Pedofilia, chiesti dieci anni di carcere per Elisandro

La richiesta del pm al processo a Bologna per atti sessuali con minori

Elisandro Dos Anjos Costa

Elisandro Dos Anjos Costa

Reggio Emilia, 28 settembre 2017 – Una condanna a quindici anni di reclusione e una multa di sessantamila euro, che per il rito abbreviato sarebbero ridotti a dieci anni e 40 mila euro. E’ quanto ha richiesto il sostituto procuratore di Bologna, Roberto Ceroni, per Elisandro Dos Anjos Costa, il quarantenne di origine brasiliana, accusato di atti sessuali con minori e detenzione di materiale pedopornografico.

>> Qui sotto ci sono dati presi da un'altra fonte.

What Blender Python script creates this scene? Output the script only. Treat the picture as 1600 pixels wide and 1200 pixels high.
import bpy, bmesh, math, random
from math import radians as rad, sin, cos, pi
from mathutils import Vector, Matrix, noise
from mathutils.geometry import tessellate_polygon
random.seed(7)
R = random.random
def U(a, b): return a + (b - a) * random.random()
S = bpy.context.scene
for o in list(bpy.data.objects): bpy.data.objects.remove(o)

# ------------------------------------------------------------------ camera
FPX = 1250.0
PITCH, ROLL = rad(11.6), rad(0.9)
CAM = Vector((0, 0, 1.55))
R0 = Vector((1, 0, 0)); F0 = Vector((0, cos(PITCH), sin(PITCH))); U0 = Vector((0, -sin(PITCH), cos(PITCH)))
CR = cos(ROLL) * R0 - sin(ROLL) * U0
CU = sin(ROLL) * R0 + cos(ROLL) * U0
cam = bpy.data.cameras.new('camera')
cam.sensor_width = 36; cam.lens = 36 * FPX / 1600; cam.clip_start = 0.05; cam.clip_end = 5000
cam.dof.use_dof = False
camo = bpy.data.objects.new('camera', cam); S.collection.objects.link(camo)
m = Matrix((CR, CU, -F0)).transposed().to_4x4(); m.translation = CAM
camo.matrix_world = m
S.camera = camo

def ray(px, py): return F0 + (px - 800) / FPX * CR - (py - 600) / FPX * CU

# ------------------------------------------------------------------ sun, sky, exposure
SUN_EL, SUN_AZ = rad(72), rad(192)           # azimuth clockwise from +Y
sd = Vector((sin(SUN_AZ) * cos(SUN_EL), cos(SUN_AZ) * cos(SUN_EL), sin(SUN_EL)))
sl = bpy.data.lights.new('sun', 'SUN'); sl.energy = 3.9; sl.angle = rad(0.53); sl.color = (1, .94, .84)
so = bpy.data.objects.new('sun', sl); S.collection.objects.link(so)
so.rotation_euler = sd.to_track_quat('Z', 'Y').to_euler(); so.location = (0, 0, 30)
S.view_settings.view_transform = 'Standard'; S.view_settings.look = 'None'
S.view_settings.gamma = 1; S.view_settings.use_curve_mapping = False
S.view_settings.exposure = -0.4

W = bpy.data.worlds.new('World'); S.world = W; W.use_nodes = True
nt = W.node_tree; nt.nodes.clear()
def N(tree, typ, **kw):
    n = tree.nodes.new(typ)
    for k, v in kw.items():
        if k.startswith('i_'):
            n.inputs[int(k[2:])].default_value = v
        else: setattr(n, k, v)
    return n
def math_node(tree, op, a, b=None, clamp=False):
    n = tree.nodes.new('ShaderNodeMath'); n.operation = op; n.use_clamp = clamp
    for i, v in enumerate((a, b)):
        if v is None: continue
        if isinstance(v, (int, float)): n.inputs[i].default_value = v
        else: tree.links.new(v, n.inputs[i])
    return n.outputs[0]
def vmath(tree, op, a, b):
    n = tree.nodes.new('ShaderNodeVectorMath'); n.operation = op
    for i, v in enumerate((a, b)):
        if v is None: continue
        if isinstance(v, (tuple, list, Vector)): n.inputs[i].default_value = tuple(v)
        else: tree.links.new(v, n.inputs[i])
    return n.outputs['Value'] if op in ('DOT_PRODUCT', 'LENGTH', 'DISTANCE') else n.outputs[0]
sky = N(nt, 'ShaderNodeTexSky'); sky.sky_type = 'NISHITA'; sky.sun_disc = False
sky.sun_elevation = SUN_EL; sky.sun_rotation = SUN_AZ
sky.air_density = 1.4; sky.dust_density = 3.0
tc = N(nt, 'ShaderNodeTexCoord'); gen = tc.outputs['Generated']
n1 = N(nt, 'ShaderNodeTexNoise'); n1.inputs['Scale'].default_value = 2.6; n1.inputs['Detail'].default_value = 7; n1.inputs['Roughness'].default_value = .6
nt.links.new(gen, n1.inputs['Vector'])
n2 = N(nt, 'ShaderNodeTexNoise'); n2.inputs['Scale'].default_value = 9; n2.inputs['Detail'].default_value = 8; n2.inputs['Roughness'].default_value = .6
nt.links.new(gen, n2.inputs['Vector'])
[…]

L'uomo è stato arrestato nell'estate dello scorso anno dai carabinieri, dopo che aveva tentato di uccidere con un coltello una donna di 52 anni, che a Reggio era intervenuta per difendere il figlio proprio dalle attenzioni del quarantenne. Dalle indagini erano emersi gli adescamenti compiuti verso minorenni negli ultimi anni. In apertura di processo, l'imputato ha dichiarato di “provare vergogna” e di essere “molto pentito per quanto commesso”, giustificando il suo atteggiamento con la “solitudine”.

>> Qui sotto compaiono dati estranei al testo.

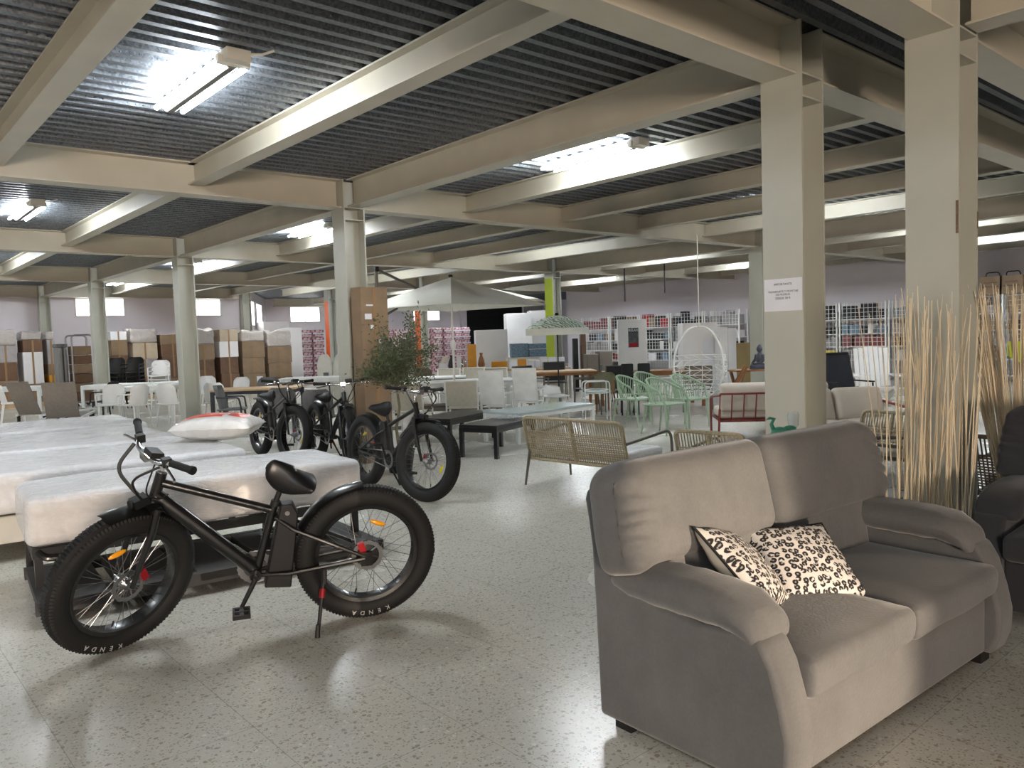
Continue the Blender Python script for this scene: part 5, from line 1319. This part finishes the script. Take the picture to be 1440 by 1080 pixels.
for i, (y0, y1, nm) in enumerate(secs):
    L = y0 - y1; t = thing('wire_rack', 'white wire rack of goods %s' % nm, 'shelving', (XR, (y0 + y1) / 2, 0), math.radians(-90), 'wire racks along the right wall')
    for sx in (-1, 1):
        for sy in (-0.24, 0.24): MB().box((sx * (L / 2 - 0.02), sy, 1.1), (0.04, 0.04, 2.2)).build('post', 'whitemetal', t, smooth=False)
    zs = [0.15, 0.55, 0.93, 1.3, 1.72]
    for z in zs: MB().box((0, 0, z), (L - 0.06, 0.46, 0.025)).build('shelf', 'whitemetal', t, smooth=False)
    g = MB()
    for k in range(1, 11): g.box((-L / 2 + L * k / 11, -0.265, 1.25), (0.009, 0.009, 1.85))
    for k in range(16): g.box((0, -0.258, 0.35 + 0.12 * k), (L - 0.02, 0.009, 0.009))
    g.build('wire_panel', 'whitemetal', t, smooth=False)
    rr = random.Random(i + 3)
    for j, z in enumerate(zs):
        if j < 1: continue
        y = y1 + 0.07
        while y < y0 - 0.25:
            w_ = rr.choice((0.16, 0.22, 0.3, 0.36)); h = rr.uniform(0.18, 0.33) if j < 4 else rr.uniform(0.2, 0.5)
            if y + w_ > y0 - 0.06: w_ = y0 - 0.06 - y
            kd = pal[i][j % len(pal[i])] if rr.random() < 0.75 else rr.choice((1, 2, 3, 4, 7))
            good(kd, (XR + rr.uniform(-0.06, 0.02), y + w_ / 2, z + 0.013), (0.34, w_ - 0.02, h), nm); y += w_ + rr.choice((0.0, 0.02, 0.08))
# cartons hung with handles above the rack at the right edge, yellow price card
for k, (px, lb) in enumerate(((1396, 'brown handled carton on top of the rack at the right edge, left one'), (1425, 'brown handled carton on top of the rack at the right edge, right one'))):
    q = onX(px, 394, XR); t = thing('handled_carton', lb, 'carton', (XR, q.y, 2.201), math.radians(-90), 'handled cartons')
    MB().box((0, 0, 0.23), (0.5, 0.3, 0.46)).build('carton', 'card', t, smooth=False)
    MB().tube(bend([(-0.16, 0, 0.46), (-0.14, 0, 0.56), (0.14, 0, 0.56), (0.16, 0, 0.46)], 0.06), 0.014, 6).build('handle', 'blackmatte', t)
    MB().box((0, -0.152, 0.3), (0.3, 0.003, 0.03)).box((0, -0.152, 0.2), (0.36, 0.003, 0.03)).build('printing', 'brown_wrap', t, smooth=False)
p = gd(1431, 8.4)
t = thing('price_card', 'yellow price card on a thin stand at the right edge', 'sign', tuple(p), fdir(-0.2, -1))
zc = dp(1431, 497, 8.4).z
MB().prism([(-0.10, zc - 0.02), (0.14, zc - 0.17), (0.14, zc + 0.13), (-0.10, zc + 0.13)], -0.002, 0.002, 'y').build('card', 'lime', t, smooth=False)
MB().tube([(0.02, 0.008, 0.01), (0.02, 0.008, zc + 0.1)], 0.006, 6).lathe([(0.12, 0), (0.12, 0.012)], 16).build('stand', 'blackmatte', t)
for px, py, d, lb in ((879, 424, 22.0, 'thin black rod hanging over the shelving, left one'), (935, 412, 21.0, 'thin black rod hanging over the shelving, right one')):
    q = dp(px, py, d); o = MB().tube([(0, 0, 0), (0, 0, ZT - q.z)], 0.02, 6).build('hanging_rod', 'blackmatte'); o.location = q; tag(o, lb, 'rod')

Il racconto choc di un ragazzino

Al termine del suo intervento, la difesa del quarantenne ha chiesto di procedere con una perizia psichiatrica sulle capacità di intendere e di volere dell'imputato. Pm e parte civile si sono opposte e il Gup ha disposto il procedere senza la perizia. L'udienza è stata aggiornata al 7 dicembre, quando saranno chiamate in causa la parte civile (il Comune di Reggio è stato ammesso, ma non l’associazione La Caramella Buona) e la difesa.

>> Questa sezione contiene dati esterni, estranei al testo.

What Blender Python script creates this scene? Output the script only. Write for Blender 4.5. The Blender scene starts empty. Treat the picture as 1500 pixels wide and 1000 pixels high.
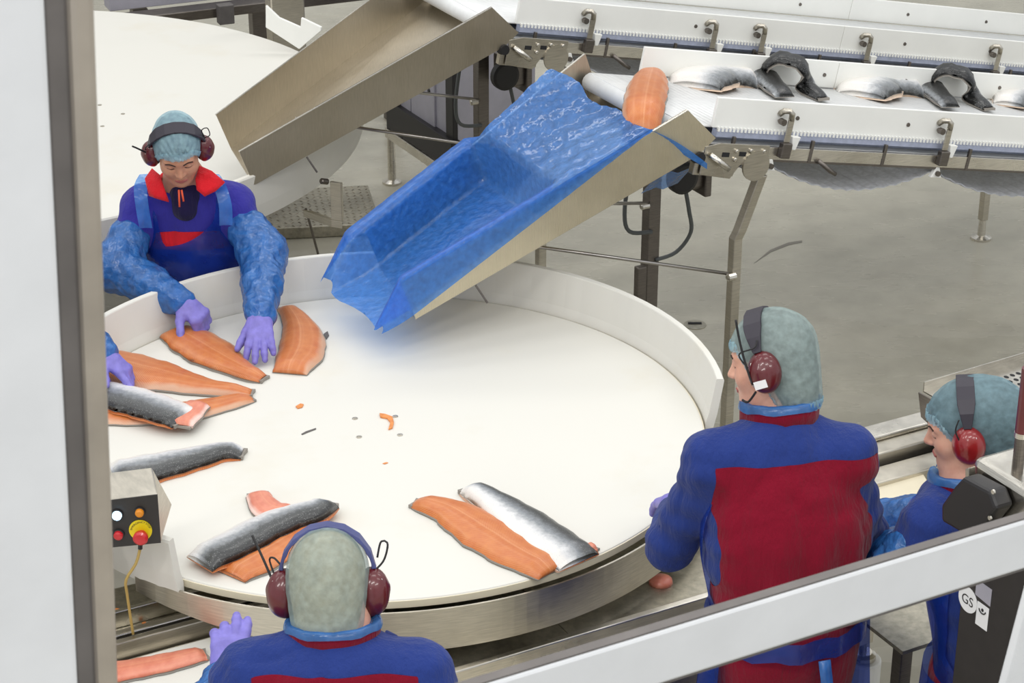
import bpy, bmesh, math, random
import numpy as np
from mathutils import Vector, Matrix, Euler

scene = bpy.context.scene
col = scene.collection
random.seed(7)
rng = np.random.default_rng(7)

# ------------------------------------------------------------------ camera
FPX, PITCH, CAMZ = 3100.0, math.radians(24.9), 3.86
cam_data = bpy.data.cameras.new('camera')
cam = bpy.data.objects.new('camera', cam_data)
col.objects.link(cam)
cam.location = (0, 0, CAMZ)
cam.rotation_euler = (math.pi / 2 - PITCH, 0, 0)
cam_data.sensor_width = 36.0
cam_data.lens = FPX / 1500.0 * 36.0
cam_data.clip_start = 0.05
cam_data.dof.use_dof = True
cam_data.dof.focus_distance = 6.2
cam_data.dof.aperture_fstop = 32.0
scene.camera = cam

# ------------------------------------------------------------------ world, lamps, exposure
world = bpy.data.worlds.new('hall_light')
scene.world = world
world.use_nodes = True
bg = world.node_tree.nodes['Background']
bg.inputs[0].default_value = (0.93, 0.96, 1.0, 1)
bg.inputs[1].default_value = 0.72
scene.view_settings.view_transform = 'Standard'
scene.view_settings.look = 'None'
scene.view_settings.gamma = 1.0
scene.view_settings.use_curve_mapping = False
scene.view_settings.exposure = 0.16

def ceiling_lamp(name, loc, sx, sy, power, rz=0.0, color=(1.0, 0.975, 0.93)):
    l = bpy.data.lights.new(name, 'AREA')
    l.shape = 'RECTANGLE'; l.size = sx; l.size_y = sy; l.energy = power; l.color = color
    o = bpy.data.objects.new(name, l); col.objects.link(o)
    o.location = loc; o.rotation_euler = (0, 0, rz)
    return o

TH = math.radians(28.3)
LAMP = 30.0
for x in (-5.4, -1.9, 1.6, 5.1):
    for y in (0.8, 4.4, 8.0, 11.6):
        ceiling_lamp('fluorescent_lamp', (x, y, 6.4), 2.6, 0.6, LAMP * {0.8: 2.6, 4.4: 0.8, 8.0: 0.95, 11.6: 1.1}[y], TH)
ceiling_lamp('window_frame_fill', (-.6, -1.6, 5.2), 1.4, 1.4, 80, 0.0)  # unseen fill behind the camera, added to brighten the window frame

# ------------------------------------------------------------------ measuring helpers (photo pixel -> point in the hall)
_c, _s = math.cos(PITCH), math.sin(PITCH)
CAM = Vector((0, 0, CAMZ))
U = Vector((math.cos(TH), math.sin(TH), 0)); V = Vector((-math.sin(TH), math.cos(TH), 0)); ZV = Vector((0, 0, 1))
O = Vector((0.671, 6.816, 1.5))
def ray(x, y):
    X, Y = (x - 750) / FPX, (y - 500) / FPX
    return Vector((X, _c - Y * _s, -_s - Y * _c))
def atz(x, y, z):
    d = ray(x, y); return CAM + d * ((z - CAMZ) / d.z)
def aty(x, y, yy):
    d = ray(x, y); return CAM + d * (yy / d.y)
def atplane(x, y, p, n):
    d = ray(x, y); return CAM + d * ((p - CAM).dot(n) / d.dot(n))
def atv(x, y, v): return atplane(x, y, O + V * v, V)
def B(u, v, z):                       # building axes: u along the lines, v across, z height
    return Vector((O.x, O.y, 0)) + U * u + V * v + ZV * z

# ------------------------------------------------------------------ mesh helpers
class MB:
    def __init__(s): s.v = []; s.f = []; s.uv = None
    def add(s, vs, fs):
        n = len(s.v); s.v += [tuple(p) for p in vs]; s.f += [tuple(i + n for i in f) for f in fs]; return s
    def box(s, c, a, b, d):           # centre, three half vectors
        c, a, b, d = Vector(c), Vector(a), Vector(b), Vector(d)
        if a.cross(b).dot(d) < 0: a = -a
        vs = [c + a * i + b * j + d * k for k in (-1, 1) for j in (-1, 1) for i in (-1, 1)]
        return s.add(vs, [(0, 2, 3, 1), (4, 5, 7, 6), (0, 1, 5, 4), (2, 6, 7, 3), (0, 4, 6, 2), (1, 3, 7, 5)])
    def boxb(s, u0, u1, v0, v1, z0, z1):   # box on the building axes
        return s.box(B((u0 + u1) / 2, (v0 + v1) / 2, (z0 + z1) / 2), U * (u1 - u0) / 2, V * (v1 - v0) / 2, ZV * (z1 - z0) / 2)
    def hexa(s, p):                   # 8 points: bottom ring 0-3, top ring 4-7
        return s.add(p, [(0, 3, 2, 1), (4, 5, 6, 7), (0, 1, 5, 4), (1, 2, 6, 5), (2, 3, 7, 6), (3, 0, 4, 7)])
    def slab(s, quad, off):           # polygon extruded by vector
        q = [Vector(p) for p in quad]; off = Vector(off); n = len(q)
        nrm = Vector((0, 0, 0))
        for i in range(n): nrm += (q[i] - q[0]).cross(q[(i + 1) % n] - q[0])
        if nrm.dot(off) > 0: q = q[::-1]
        return s.add(q + [p + off for p in q], [tuple(range(n))] + [tuple(2 * n - 1 - i for i in range(n))] +
                     [((i + 1) % n, i, n + i, n + (i + 1) % n) for i in range(n)])
    def tube(s, path, r, seg=8, cap=True):
        path = [Vector(p) for p in path]; n = len(path)
        rr = r if isinstance(r, (list, tuple)) else [r] * n
        t0 = (path[1] - path[0]).normalized()
        up = Vector((0, 0, 1)) if abs(t0.z) < .9 else Vector((1, 0, 0))
        a = t0.cross(up).normalized(); base = len(s.v); vs = []; fs = []
        for i, p in enumerate(path):
            t = (path[min(i + 1, n - 1)] - path[max(i - 1, 0)]).normalized()
            a = (a - t * a.dot(t)).normalized(); b = t.cross(a)
            for k in range(seg):
                g = 2 * math.pi * k / seg
                vs.append(p + (a * math.cos(g) + b * math.sin(g)) * rr[i])
        for i in range(n - 1):
            for k in range(seg):
                k2 = (k + 1) % seg
                fs.append((i * seg + k, i * seg + k2, (i + 1) * seg + k2, (i + 1) * seg + k))
        if cap:
            fs.append(tuple(range(seg))[::-1]); fs.append(tuple((n - 1) * seg + k for k in range(seg)))
        return s.add(vs, fs)
    def lathe(s, c, axis, prof, seg=24):   # prof: list of (height along axis, radius)
        axis = Vector(axis).normalized(); c = Vector(c)
        up = Vector((0, 0, 1)) if abs(axis.z) < .9 else Vector((1, 0, 0))
        a = axis.cross(up).normalized(); b = axis.cross(a); vs = []; fs = []; n = len(prof)
        for h, r in prof:
            for k in range(seg):
                g = 2 * math.pi * k / seg
                vs.append(c + axis * h + (a * math.cos(g) + b * math.sin(g)) * max(r, 1e-5))
        for i in range(n - 1):
            for k in range(seg):
                k2 = (k + 1) % seg
                fs.append((i * seg + k, i * seg + k2, (i + 1) * seg + k2, (i + 1) * seg + k))
        fs.append(tuple(range(seg))[::-1]); fs.append(tuple((n - 1) * seg + k for k in range(seg)))
        return s.add(vs, fs)
    def grid(s, rows, flip=False, closed=False):
        nr, nc = len(rows), len(rows[0]); vs = [p for r in rows for p in r]; fs = []
        for i in range(nr - 1):
            for j in range(nc if closed else nc - 1):
                j2 = (j + 1) % nc
                q = (i * nc + j, i * nc + j2, (i + 1) * nc + j2, (i + 1) * nc + j)
                fs.append(q[::-1] if flip else q)
        return s.add(vs, fs)
    def build(s, name, m, parent=None, smooth=False, bevel=0.0, uvs=None, solid=0.0):
        me = bpy.data.meshes.new(name)
        pw = parent_origin(parent)
        me.from_pydata([(p[0] - pw[0], p[1] - pw[1], p[2] - pw[2]) for p in s.v], [], s.f)
        return finish(me, name, m, parent, smooth, bevel, uvs, solid)

def parent_origin(parent):
    o = Vector((0, 0, 0)); p = parent
    while p is not None:
        o += p.location; p = p.parent
    return o

def finish(me, name, m, parent=None, smooth=False, bevel=0.0, uvs=None, solid=0.0):
    if uvs is not None:
        l = me.uv_layers.new(name='UVMap')
        vi = np.empty(len(me.loops), dtype=np.int32); me.loops.foreach_get('vertex_index', vi)
        l.data.foreach_set('uv', np.asarray(uvs, dtype=np.float32)[vi].ravel())
    if not smooth or bevel:
        bm = bmesh.new(); bm.from_mesh(me); bmesh.ops.recalc_face_normals(bm, faces=bm.faces); bm.to_mesh(me); bm.free()
    me.materials.append(M[m])
    if smooth: me.polygons.foreach_set('use_smooth', [True] * len(me.polygons))
    me.update()
    o = bpy.data.objects.new(name, me); col.objects.link(o)
    if parent: o.parent = parent
    if solid:
        md = o.modifiers.new('thickness', 'SOLIDIFY'); md.thickness = solid; md.offset = 0
    if bevel:
        md = o.modifiers.new('bevel', 'BEVEL'); md.width = bevel; md.segments = 2; md.limit_method = 'ANGLE'
    return o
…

E proprio l’associazione esclusa dal processo ha protestato: “E’ stato completamente cancellato il principio sancito dalla Suprema Corte di Cassazione – dice il presidente Roberto Mirabile – che consente alle associazioni di costituirsi parte civile nel caso il reato posto in essere vada a ledere il proprio oggetto statutario. Se dovesse passare questo principio, vedremmo precluso il diritto di accedere ai processi per tutte quelle realtà che tutelano quei cittadini che, in questo modo, si vedrebbero sostanzialmente abbandonati a loro stessi, costringendoli a vivere il difficile percorso processuale in perfetta solitudine”.